Thank goodness the main-stage event involving Michael Vick is behind us. Surely you know about this, as it was front-page news way beyond the sports section and was even yakked on The View: Vick, a supremely talented quarterback for the Atlanta Falcons of the National Football League, was accused of bankrolling a dog-fighting ring. A number of canines appear to have died during the action, while others were put to their death. Vick could go to prison for up to five years, although prosecutors have indicated they will recommend a sentence of 12 to 18 months.

This event cast a pall over the lucrative NFL season. Fortunately, once the games were up and running and men returned to beating the crap out of each other, Vick was shuttled to the figurative sidelines. The NFL also suspended him. We can only presume that it was because he was engaged in an illegal activity, not because of the violent nature of this sport. Given the paralysis, bone-breaking injuries and even early deaths that the NFL dishes out, that would be too ironic, even for our bloodlines.

All this “excitement” made us search for calmer, more humdrum fields of endeavour, and one was found in our very own portfolio. Of the stocks we held when we began writing this column, only two remain: High Liner, which we have covered here before, and Nashua Corporation, which somehow, has never appeared in this space in all that time.

The reason is probably that, as far as companies go, this one rates high on the mundane scale. Just how boring is it? Well, on the Yahoo! Message Board, the last posting about it was made in early July. Who could know that so many people could be so silent on a corporation with annual revenues north of $265 million?
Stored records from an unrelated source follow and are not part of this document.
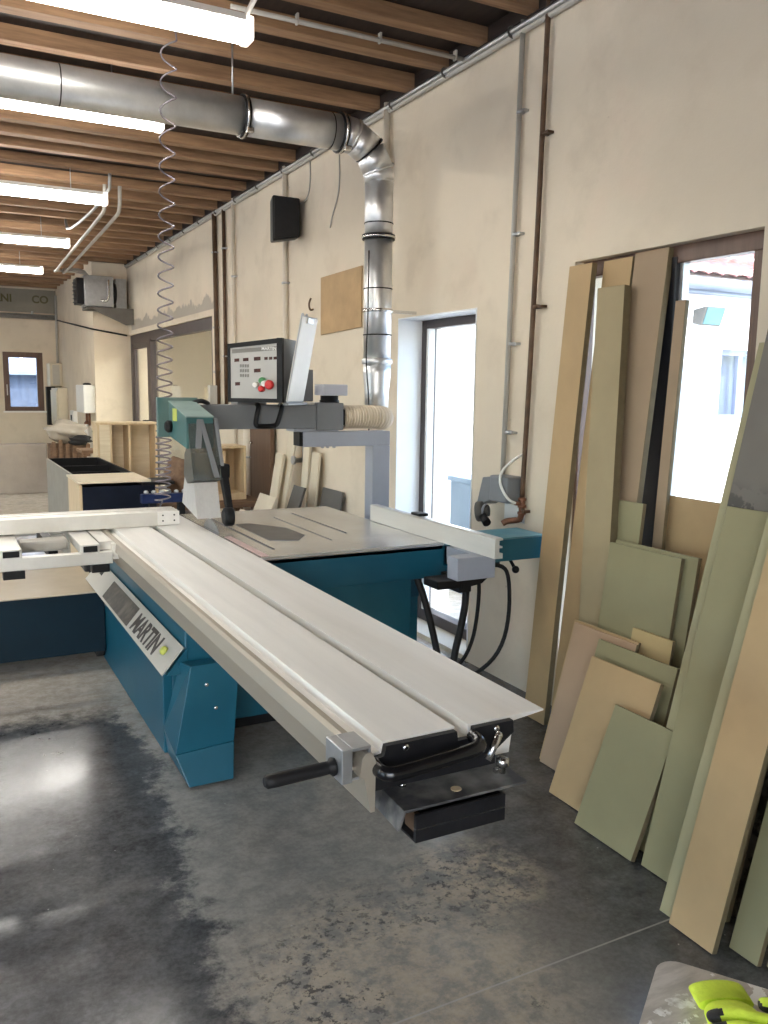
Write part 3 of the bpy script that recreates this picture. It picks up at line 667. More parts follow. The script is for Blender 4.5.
for x, z in ((.772, .866), (.985, .866)): B().lathe((x, 1.355, z), (0, -1, 0), [(.007, 0), (.007, .004), (.003, .005)], 12).build('screw', 'steel', ep)
# push handle at the end of the table
B().tube([(.707, 1.362, .842), (.707, 1.338, .840), (.711, 1.318, .839), (.735, 1.309, .840), (.82, 1.311, .845), (.89, 1.313, .849), (.920, 1.319, .852), (.930, 1.335, .856), (.931, 1.36, .858)], .0148, 16).build('push_handle', 'gloss_black', S)
B().cyl((.948, 1.33, .815), (.978, 1.335, .860), .008, 14).ball((.978, 1.335, .860), .008).build('lever', 'steel', S)
B().lathe((.982, 1.325, .783), (0, 0, 1), [(.007, 0), (.007, .014), (.013, .016), (.013, .030), (.008, .033)], 14).box(.962, .982, 1.32, 1.33, .787, .795).build('wing_knob', 'steel', S)
# tray below
tp = B().hexa([(.735, 1.285, .770), (1.015, 1.285, .770), (1.015, 1.41, .776), (.735, 1.41, .776), (.735, 1.285, .776), (1.015, 1.285, .776), (1.015, 1.41, .782), (.735, 1.41, .782)], .002).hexa([(.722, 1.29, .735), (.728, 1.29, .735), (.728, 1.42, .745), (.722, 1.42, .745), (.732, 1.285, .776), (.738, 1.285, .776), (.738, 1.41, .782), (.732, 1.41, .782)], .002).build('tray_plate', 'tray_steel', S)
for x, y in ((.775, 1.37), (.96, 1.38)): B().lathe((x, y, .780), (0, 0, 1), [(.009, 0), (.009, .006), (.005, .009)], 6).build('bolt', 'steel', tp)
B().lathe((.865, 1.315, .7775), (0, 0, 1), [(.011, 0), (.011, .0015)], 12).build('hole_rim', 'ply', tp)
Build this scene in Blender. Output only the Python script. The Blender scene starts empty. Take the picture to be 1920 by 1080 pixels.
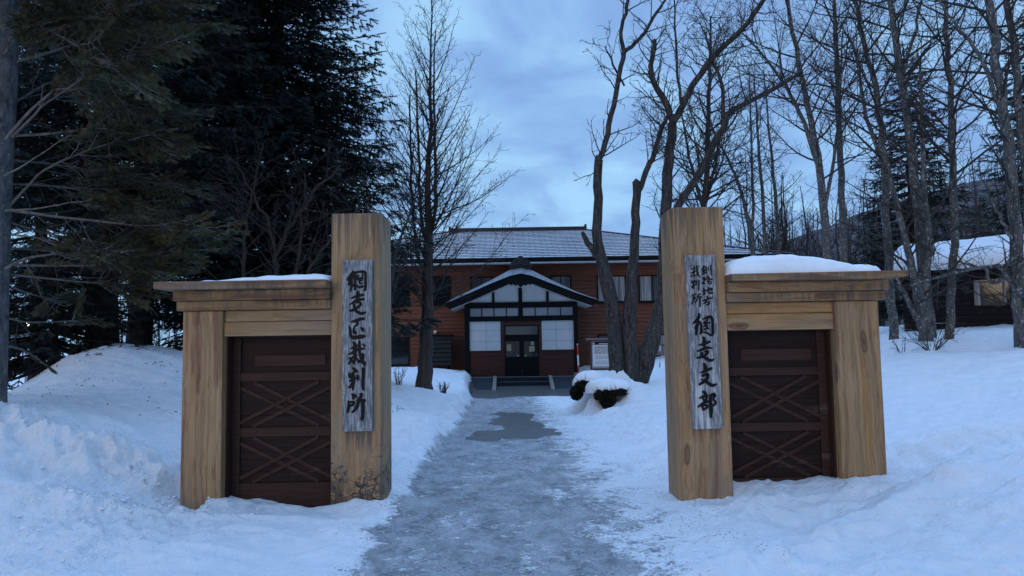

Nashua was born in 1904 as the Nashua Card, Gummed, and Coated Paper Company, and it manufactures labels and specialty papers in the United States. Most years, it makes a bit of money, although there has been the odd slippage into the red. Under the stewardship of the previous CEO, Andrew Albert, the outfit was lacklustre beyond stodgy. Lately though, with new CEO Thomas Brooker at the helm, a major shakeup, at least by Nashua standards, is underway.

One of Brooker’s first actions was to sell the marginal toner and developer business. Real estate in New Hampshire also bit the dust for $9 million. These moves helped pretty up the balance sheet, so the firm offered to purchase up to 1.9 million shares of its stock for $10.50. Some investors found this to be worthwhile, but only to the tune of 750,000 shares. That knocked the shares outstanding to about 5.5 million. However, insiders still appear to believe the price is a bargain, as a number have ponied up their own money to buy shares at between $10.55 to $12 recently. Mr. Brooker himself paid $31,200 in September for 2,600 shares at $12.

The bottom line supports their confidence. While revenues only increased slightly to $67.7 million in the second quarter of 2007 from $65.5 million in 2006, the enterprise swung from a loss of $1.0 million to a profit of $1.3 million. EBITDA jumped to $3.3 million from $0.2 million.

Purchased for the Contra portfolio in 1999 for $6.63, the ten-year price record at that point in time saw this stock spend many years above the $25 level and broach the $30 mark. We set our target price at a conservative $15.31, but given that this was almost a decade ago, it would not surprise us if this mark is downright old school and the stock will climb back to old levels.

In each of the past 15 years, at least one company in the Contra the Heard portfolio has been taken over. This is quite a record, given that normally only 15 to 25 positions are held. Though there are no pursuers that we know of, Nashua could be had by a larger organization for a relative song. If they offer $15, a nice premium from the current value of $11.65, they could swallow up this firm for about $82 million. That would be pocket change for an Avery Dennison or our old portfolio mate R.R. Donnelley.

For those people who find that making money in relatively tame companies like Nashua isn’t exhilarating enough, it might be worthwhile noting that the only two states where dogfighting is not a felony are Idaho and Wyoming. Certainly, if you want to participate in this activity, it is better to go where the penalties are less onerous. Another option, of course, is to spend the whole weekend watching men beat each other up on the gridiron. Of course, this panacea for some represents a prison for many.